Qu’en est-il par exemple de la situation sur le RER B ces derniers jours ?
Le RER B a connu des situations de charge beaucoup trop importantes par rapport aux règles de distanciation. Deux trains sont actuellement prévus relativement tôt, vers 5 h 30, après quoi il existe un « trou » de 40 minutes avant les prochains trains. Or, en temps normal, une douzaine de trains circulaient avant 6 h 15. Cela rejoint l’idée qu’il faut rapidement revenir aux amplitudes d’avant. Il a été conseillé aux voyageurs d’étaler leurs horaires d’arrivée et ceux-ci sont donc partis plus tôt. Ils se sont alors retrouvés avec beaucoup de monde… plus qu’avant le confinement !
Qu’est-ce qui explique que le réseau ne fonctionne pas à 100 % dès maintenant ?
Certains personnels sont absents, soit parce qu’ils sont malades, soit parce qu’ils ont un problème de garde d’enfants. D’où l’appui de la FNAUT aux transporteurs dans leur demande de considérer les enfants du personnel comme prioritaires pour le retour à l’école. Au-delà de cette situation, certaines rames garées depuis longtemps doivent aussi être remises en service. Enfin, il existe des problèmes dans les postes d’aiguillage. La SNCF ne parle d’un retour à la normale que début juin, ce qui semble un peu lointain. Mais Île-de-France mobilités souhaite monter en puissance et l’on sait déjà que le RER B va passer à 80 % de l’offre nominale à partir de mercredi. Elle était à 60 % en heure de pointe avant, ce qui est trop juste.
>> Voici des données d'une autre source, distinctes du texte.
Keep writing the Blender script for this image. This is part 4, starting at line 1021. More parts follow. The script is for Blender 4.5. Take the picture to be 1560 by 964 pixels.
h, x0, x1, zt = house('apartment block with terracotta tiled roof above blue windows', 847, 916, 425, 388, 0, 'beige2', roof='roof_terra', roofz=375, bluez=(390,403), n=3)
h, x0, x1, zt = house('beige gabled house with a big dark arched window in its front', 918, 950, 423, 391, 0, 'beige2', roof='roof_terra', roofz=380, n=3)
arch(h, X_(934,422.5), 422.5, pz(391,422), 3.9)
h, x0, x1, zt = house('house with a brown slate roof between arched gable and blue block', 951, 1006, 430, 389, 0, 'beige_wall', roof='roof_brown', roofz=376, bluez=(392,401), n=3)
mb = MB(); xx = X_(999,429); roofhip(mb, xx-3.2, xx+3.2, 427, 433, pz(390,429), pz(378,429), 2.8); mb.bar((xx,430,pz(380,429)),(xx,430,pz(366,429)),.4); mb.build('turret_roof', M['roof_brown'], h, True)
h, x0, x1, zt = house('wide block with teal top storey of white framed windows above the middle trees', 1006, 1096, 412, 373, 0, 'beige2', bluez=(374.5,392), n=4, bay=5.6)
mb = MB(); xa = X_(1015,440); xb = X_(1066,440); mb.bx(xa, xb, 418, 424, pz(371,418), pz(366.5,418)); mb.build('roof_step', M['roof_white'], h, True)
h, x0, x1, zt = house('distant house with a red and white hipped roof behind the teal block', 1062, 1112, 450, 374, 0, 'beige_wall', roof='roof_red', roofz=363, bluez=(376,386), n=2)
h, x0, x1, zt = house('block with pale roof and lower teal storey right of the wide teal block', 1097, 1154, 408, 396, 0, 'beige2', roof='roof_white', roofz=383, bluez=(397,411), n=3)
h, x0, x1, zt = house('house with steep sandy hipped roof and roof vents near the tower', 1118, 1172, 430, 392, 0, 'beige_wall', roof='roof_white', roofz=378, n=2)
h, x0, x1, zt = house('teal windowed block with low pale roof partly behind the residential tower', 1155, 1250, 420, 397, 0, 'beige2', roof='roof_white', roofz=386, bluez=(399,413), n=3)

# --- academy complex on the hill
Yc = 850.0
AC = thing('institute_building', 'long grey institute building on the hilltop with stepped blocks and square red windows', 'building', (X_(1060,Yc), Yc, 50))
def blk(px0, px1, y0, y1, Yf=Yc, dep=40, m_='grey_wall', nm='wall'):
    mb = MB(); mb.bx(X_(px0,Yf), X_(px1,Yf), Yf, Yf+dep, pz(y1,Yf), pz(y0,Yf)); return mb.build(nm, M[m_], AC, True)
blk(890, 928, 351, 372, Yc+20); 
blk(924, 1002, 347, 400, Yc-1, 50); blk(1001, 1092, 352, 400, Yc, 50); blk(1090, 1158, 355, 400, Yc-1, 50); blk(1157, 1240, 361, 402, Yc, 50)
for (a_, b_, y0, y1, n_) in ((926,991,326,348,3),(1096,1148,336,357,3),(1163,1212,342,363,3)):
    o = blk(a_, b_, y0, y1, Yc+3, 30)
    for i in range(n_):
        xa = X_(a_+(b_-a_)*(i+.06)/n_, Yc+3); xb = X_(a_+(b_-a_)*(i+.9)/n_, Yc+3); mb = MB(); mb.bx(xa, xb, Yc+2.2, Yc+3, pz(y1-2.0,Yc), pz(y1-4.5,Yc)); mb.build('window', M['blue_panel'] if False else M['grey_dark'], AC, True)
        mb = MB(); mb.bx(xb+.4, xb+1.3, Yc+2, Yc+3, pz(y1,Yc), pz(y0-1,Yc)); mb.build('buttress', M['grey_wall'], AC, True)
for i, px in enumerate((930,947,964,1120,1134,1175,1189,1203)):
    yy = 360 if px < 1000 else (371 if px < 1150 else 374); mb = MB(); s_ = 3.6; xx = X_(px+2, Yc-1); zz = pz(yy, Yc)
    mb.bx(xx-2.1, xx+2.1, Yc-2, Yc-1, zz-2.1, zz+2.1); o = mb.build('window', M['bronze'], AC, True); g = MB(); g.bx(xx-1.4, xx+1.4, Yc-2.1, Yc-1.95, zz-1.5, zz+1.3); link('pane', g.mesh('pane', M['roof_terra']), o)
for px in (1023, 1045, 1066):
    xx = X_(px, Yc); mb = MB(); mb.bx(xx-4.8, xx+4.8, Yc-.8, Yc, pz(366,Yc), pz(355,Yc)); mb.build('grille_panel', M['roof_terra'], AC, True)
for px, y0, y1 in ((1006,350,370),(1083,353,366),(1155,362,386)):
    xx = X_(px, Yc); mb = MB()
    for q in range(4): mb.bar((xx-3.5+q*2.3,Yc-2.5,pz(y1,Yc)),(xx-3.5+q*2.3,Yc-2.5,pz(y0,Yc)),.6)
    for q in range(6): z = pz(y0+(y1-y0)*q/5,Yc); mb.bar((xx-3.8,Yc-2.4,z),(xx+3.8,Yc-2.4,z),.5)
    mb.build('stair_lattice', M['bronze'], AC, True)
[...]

Que pensez-vous des attestations employeur exigées des voyageurs-euses pour pouvoir circuler sur le réseau de transports en commun d’Île-de-France ?
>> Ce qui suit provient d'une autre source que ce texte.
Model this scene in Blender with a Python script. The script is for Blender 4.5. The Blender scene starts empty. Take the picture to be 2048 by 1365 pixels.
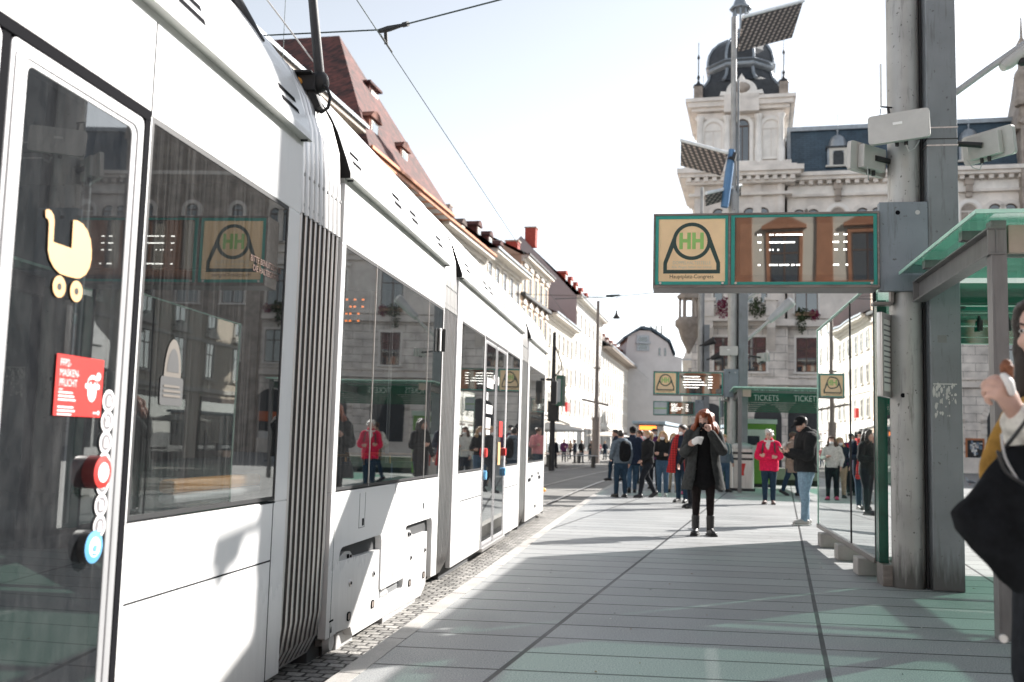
import bpy, math, random
from mathutils import Vector, Matrix, noise, geometry
R = math.radians
SC = bpy.context.scene
COL = SC.collection
random.seed(7)
V = Vector

# ---------------------------------------------------------------- mesh builder
class MB:
    def __init__(s):
        s.v = []; s.f = []; s.m = []; s.sm = []; s.X = None
    def add(s, vs, fs, m=0, smooth=False):
        o = len(s.v)
        if s.X is not None: vs = [s.X @ V(v) for v in vs]
        s.v += [tuple(v) for v in vs]
        s.f += [[i + o for i in f] for f in fs]
        s.m += [m] * len(fs); s.sm += [smooth] * len(fs)
    def box(s, x0, x1, y0, y1, z0, z1, m=0):
        x0, x1 = min(x0, x1), max(x0, x1); y0, y1 = min(y0, y1), max(y0, y1); z0, z1 = min(z0, z1), max(z0, z1)
        vs = [(x0,y0,z0),(x1,y0,z0),(x1,y1,z0),(x0,y1,z0),(x0,y0,z1),(x1,y0,z1),(x1,y1,z1),(x0,y1,z1)]
        s.add(vs, [(0,3,2,1),(4,5,6,7),(0,1,5,4),(1,2,6,5),(2,3,7,6),(3,0,4,7)], m)
    def obox(s, c, half, rot=None, m=0):
        M = rot or Matrix.Identity(3); c = V(c)
        vs = [c + M @ V((sx*half[0], sy*half[1], sz*half[2])) for sz in (-1,1) for sx, sy in ((-1,-1),(1,-1),(1,1),(-1,1))]
        s.add(vs, [(0,3,2,1),(4,5,6,7),(0,1,5,4),(1,2,6,5),(2,3,7,6),(3,0,4,7)], m)
    def prism(s, poly, a0, a1, ax='z', m=0, cap=True, m2=None):
        # poly: 2D outline; ax: extrusion axis. 'z':(x,y) 'y':(x,z) 'x':(y,z)
        n = len(poly)
        ar = sum(poly[i][0]*poly[(i+1)%n][1]-poly[(i+1)%n][0]*poly[i][1] for i in range(n))
        if ar < 0: poly = poly[::-1]
        def P(p, a):
            return (p[0],p[1],a) if ax=='z' else ((p[0],a,p[1]) if ax=='y' else (a,p[0],p[1]))
        flip = (ax == 'y')
        lo, hi = min(a0,a1), max(a0,a1)
        vs = [P(p,lo) for p in poly] + [P(p,hi) for p in poly]
        fs = []
        for i in range(n):
            j = (i+1) % n
            q = (i, j, n+j, n+i)
            fs.append(q[::-1] if flip else q)
        s.add(vs, fs, m if m2 is None else m2)
        if cap:
            tr = geometry.tessellate_polygon([[V((p[0],p[1],0)) for p in poly]])
            caps = []
            for t in tr:
                a = poly[t[0]]; b = poly[t[1]]; c = poly[t[2]]
                ccw = (b[0]-a[0])*(c[1]-a[1])-(c[0]-a[0])*(b[1]-a[1]) > 0
                t = tuple(t) if ccw else tuple(t[::-1])
                if flip: t = t[::-1]
                caps.append(t[::-1]); caps.append(tuple(n+i for i in t))
            s.add(vs, caps, m)
    def tube(s, path, r, n=8, m=0, smooth=True, caps=True, up=None):
        path = [V(p) for p in path]; k = len(path)
        rs = r if isinstance(r, (list, tuple)) else [r]*k
        rings = []; prev = None
        for i, p in enumerate(path):
            t = (path[min(i+1,k-1)] - path[max(i-1,0)])
            if t.length < 1e-9: t = V((0,0,1))
            t.normalize()
            if prev is None:
                ref = V(up) if up else (V((0,0,1)) if abs(t.z) < .9 else V((1,0,0)))
                a = ref.cross(t); 
                if a.length < 1e-6: a = V((1,0,0)).cross(t)
                a.normalize()
            else:
                a = prev - t * prev.dot(t)
                a.normalize()
            prev = a; b = t.cross(a)
            rr = rs[i]; ra, rb = rr if isinstance(rr, (list, tuple)) else (rr, rr)
            rings.append([p + a*(ra*math.cos(2*math.pi*j/n)) + b*(rb*math.sin(2*math.pi*j/n)) for j in range(n)])
        s.loft(rings, m, smooth, caps)
    def loft(s, rings, m=0, smooth=True, caps=True, closed=True):
        n = len(rings[0]); vs = [v for rg in rings for v in rg]; fs = []
        for i in range(len(rings)-1):
            for j in range(n if closed else n-1):
                j2 = (j+1) % n
                fs.append((i*n+j, i*n+j2, (i+1)*n+j2, (i+1)*n+j))
        s.add(vs, fs, m, smooth)
        if caps and closed:
            s.add(rings[0], [tuple(range(n))[::-1]], m); s.add(rings[-1], [tuple(range(n))], m)
    def lathe(s, prof, n=16, c=(0,0,0), m=0, smooth=True, ph=0.0):
        rings = [[V((c[0]+r*math.cos(2*math.pi*j/n+ph), c[1]+r*math.sin(2*math.pi*j/n+ph), c[2]+z)) for j in range(n)] for r, z in prof]
        s.loft(rings, m, smooth, True)
    def ell(s, c, r, rot=None, n=14, k=9, m=0):
        c = V(c); M = rot or Matrix.Identity(3); rings = []
        for i in range(k+1):
            th = math.pi*(0.02 + 0.96*i/k) - math.pi/2
            rings.append([c + M @ V((r[0]*math.cos(th)*math.cos(2*math.pi*j/n), r[1]*math.cos(th)*math.sin(2*math.pi*j/n), r[2]*math.sin(th))) for j in range(n)])
        s.loft(rings, m, True, True)
    def limb(s, path, r, n=12, m=0, up=None, flat=False):
        # rounded-end smooth tube (Catmull-Rom through the joints)
        P = [V(p) for p in path]
        rs = [(x if isinstance(x,(tuple,list)) else (x,x)) for x in r]
        pts = []; rad = []
        k = len(P)
        for i in range(k-1):
            p0 = P[max(i-1,0)]; p1 = P[i]; p2 = P[i+1]; p3 = P[min(i+2,k-1)]
            for q in range(4):
                t = q/4
                pts.append(.5*((2*p1)+(p2-p0)*t+(2*p0-5*p1+4*p2-p3)*t*t+(3*p1-p0-3*p2+p3)*t**3))
                rad.append((rs[i][0]*(1-t)+rs[i+1][0]*t, rs[i][1]*(1-t)+rs[i+1][1]*t))
        pts.append(P[-1]); rad.append(rs[-1])
        d0 = (pts[0]-pts[1]).normalized(); d1 = (pts[-1]-pts[-2]).normalized()
        a0 = min(rad[0]); a1 = min(rad[-1])
        pre = [(pts[0]+d0*a0*math.sin(a), (rad[0][0]*math.cos(a), rad[0][1]*math.cos(a))) for a in (1.45,1.0,.5)]
        post = [(pts[-1]+d1*a1*math.sin(a), (rad[-1][0]*math.cos(a), rad[-1][1]*math.cos(a))) for a in (.5,1.0,1.45)]
        allp = ([] if flat else pre) + list(zip(pts, rad)) + post
        s.tube([p for p,_ in allp], [q for _,q in allp], n, m, True, True, up)
    def mesh(s, name):
        me = bpy.data.meshes.new(name)
        me.from_pydata(s.v, [], s.f)
        me.polygons.foreach_set('material_index', s.m)
        me.polygons.foreach_set('use_smooth', s.sm)
        me.update()
        return me
    def build(s, name, mats, parent=None, bev=0, loc=None, rz=0):
        me = s.mesh(name)
        for m in (mats if isinstance(mats,(list,tuple)) else [mats]): me.materials.append(m)
        o = bpy.data.objects.new(name, me); COL.objects.link(o)
        if parent is not None: o.parent = parent
        if loc is not None: o.location = loc
        if rz: o.rotation_euler.z = rz
        if bev:
            b = o.modifiers.new('bevel', 'BEVEL'); b.width = bev; b.segments = 2; b.limit_method = 'ANGLE'; b.angle_limit = R(40)
        return o

def tag(o, label=None, cat=None, group=None, kind=None):
    if label: o['label'] = label
    if cat: o['category'] = cat
    if group: o['group'] = group
    if kind: o['kind'] = kind
    return o
def empty(name, loc=(0,0,0), rz=0, label=None, cat=None, group=None):
    o = bpy.data.objects.new(name, None); COL.objects.link(o)
    o.empty_display_size = .2
    o.location = loc; o.rotation_euler.z = rz
    return tag(o, label, cat, group)
def copy_tree(o, parent=None):
    c = o.copy(); COL.objects.link(c); c.parent = parent
    for ch in list(o.children): copy_tree(ch, c)
    return c
def stamp(mesh_obj, parent, loc, rz=None):
    c = mesh_obj.copy(); COL.objects.link(c); c.parent = parent; c.location = loc
    if rz is not None: c.rotation_euler.z = rz
    for g in list(mesh_obj.children):
        d = g.copy(); COL.objects.link(d); d.parent = c
    return c

_tc = {}
def text_geo(body, size, align='CENTER'):
    k = (body, size, align)
    if k in _tc: return _tc[k]
    cu = bpy.data.curves.new('lettering', 'FONT'); cu.body = body; cu.size = size; cu.align_x = align; cu.resolution_u = 3
    ob = bpy.data.objects.new('lettering', cu); COL.objects.link(ob)
    dg = bpy.context.evaluated_depsgraph_get(); dg.update()
    ev = ob.evaluated_get(dg); me = ev.to_mesh()
    vs = [v.co.copy() for v in me.vertices]; fs = [tuple(p.vertices) for p in me.polygons]
    ev.to_mesh_clear(); bpy.data.objects.remove(ob); bpy.data.curves.remove(cu)
    _tc[k] = (vs, fs)
    return _tc[k]
def put_text(mb, body, size, f, m, align='CENTER', sx=1.0):
    vs, fs = text_geo(body, size, align)
    pv = [V(f(v.x*sx, v.y)) for v in vs]
    mb.add(pv, fs, m)

# ---------------------------------------------------------------- camera model (f, pitch, roll, height measured from the photograph)
F = 1991.0; CH = 1.27; ROLL = .027; PITCH = math.atan(200/F)
cf = V((0, math.cos(PITCH), math.sin(PITCH))); r0 = V((1,0,0)); u0 = r0.cross(cf)
cr = math.cos(ROLL)*r0 + math.sin(ROLL)*u0; cu_ = -math.sin(ROLL)*r0 + math.cos(ROLL)*u0
CP = V((0,0,CH))
def ray(x, y): return cf*F + cr*(x-1024) - cu_*(y-682.5)
def G(x, y, z=0.0):
    d = ray(x,y); return CP + d*((z-CH)/d.z)
def Yp(x, y, Y):
    d = ray(x,y); return CP + d*(Y/d.y)
camd = bpy.data.cameras.new('camera'); cam = bpy.data.objects.new('camera', camd); COL.objects.link(cam)
M = Matrix.Identity(4)
for i in range(3):
    M[i][0] = cr[i]; M[i][1] = cu_[i]; M[i][2] = -cf[i]; M[i][3] = CP[i]
cam.matrix_world = M
camd.sensor_width = 36; camd.lens = F/2048*36; camd.clip_end = 3000; camd.clip_start = .05
camd.dof.use_dof = True; camd.dof.focus_distance = 7.6; camd.dof.aperture_fstop = 2.5
SC.camera = cam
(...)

Il s’agit d’une vieille idée qui avait été déjà expérimentée de manière incitative, mais sans grand succès, pour les voyageurs se rendant à La Plaine-Stade de France afin de lisser les horaires. La mesure, cette fois-ci contraignante, est séduisante sur le papier et, vu la situation actuelle, on en comprend l’intérêt. Le problème est que les délais de mis en œuvre demandés sont très courts et les employeurs et salariés ont de la difficulté à s’organiser.
Le report vers le transport individuel ou collectif en voiture serait-il une solution ?
Cela ne peut constituer une solution durable. En temps normal, nous constatons déjà environ 300 km de bouchons en Île-de-France chaque matin et chaque soir. Si 50 % des usagers des transports en commun se déportaient vers le transport en voiture, les embouteillages seraient géants. L’usage de la voiture ne peut être qu’un dépannage ponctuel.
Propos recueillis par Nicolas Liébault ; photo : Olivia Moulin
Un retour à la normale « fin mai » pour la RATP et « début juin » pour la SNCF
Limiter l’usage des transports au commun au strict nécessaire, continuer à télétravailler quand c’est possible, sinon étaler ses horaires d’arrivée et de départ au bureau. Ce sont les consignes données aux Francilien-ne-s depuis le début du déconfinement et donc de la reprise du travail pour nombre d’entre eux et elles, lundi 11 mai. Ces consignes, doublées de l’obligation d’avoir une attestation employeur ou une autoattestation quand on emprunte les transports aux heures de pointe (entre 6 h 30 et 9 h 30 et entre 16 h et 19 h) et de porter un masque, doivent permettre d’assurer la distanciation sociale et la sécurité sanitaire sur le réseau géré par la RATP et la SNCF. Une gageure alors que l’offre ne sera pas rétablie à 100 % avant fin mai pour la RATP et début juin pour la SNCF.